This book talk was delivered at the Middle East Centre on Thursday 24 February 2026 by Tareq Baconi (author) in conversation with Dr Ammar Azzouz (Somerville College).
Tareq Baconi is a Palestinian writer, scholar, and activist. He is the grandson of refugees from Jerusalem and Haifa and grew up between Amman and Beirut. His work has appeared in, among others, The New York Times and The Baffler, and he contributes essays to The New York Review of Books and the London Review of Books. He has also written for film; his award-winning BFI short One Like Him, a queer love story set in Jordan, screened in over thirty festivals. He is the author of Hamas Contained: A History of Palestinian Resistance, which was shortlisted for the Palestine Book Award, and Fire in Every Direction.

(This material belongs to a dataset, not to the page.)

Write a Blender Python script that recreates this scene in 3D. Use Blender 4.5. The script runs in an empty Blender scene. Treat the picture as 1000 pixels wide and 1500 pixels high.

Fire in Every Direction: A Memoir (2026) https://www.hachette.co.uk/titles/tareq-baconi/fire-in-every-direction/9781399739634/
Both a love story and a coming-of-age tale that spans countries and continents, Fire in Every Direction balances humour and loss, nostalgia and hope, as it takes us from the Middle East to London, and from 1948 to the present. Tareq Baconi crafts a deeply intimate, unforgettable portrait of how a political consciousness – desire and resistance – is passed down through generations.
In 1948, Tareq’s grandmother would flee Haifa as Zionist militias seized the city. In the late 1970s, she would flee Beirut with her daughter, as the country was in the throes of a civil war. In Amman, the family would eventually obtain the comfort of middle-class life – still, a young Tareq would feel trapped: by cultures of silence, by a sense of not belonging, by his own growing awareness that he is in love with his childhood best friend, Ramzi.
After relocating to London, Tareq hopes to put aside his past. Yet as the Iraq War radicalizes young people around the world towards anti-war protest, history comes back to him. Living between the region and London, Tareq fits in neither and feels alienated from both. Queerness is policed back in Amman, just as his Palestinian-ness is abroad. These gradual estrangements escalate, forcing him to grapple with what it means to live in liminal spaces, and rethink the meaning of home.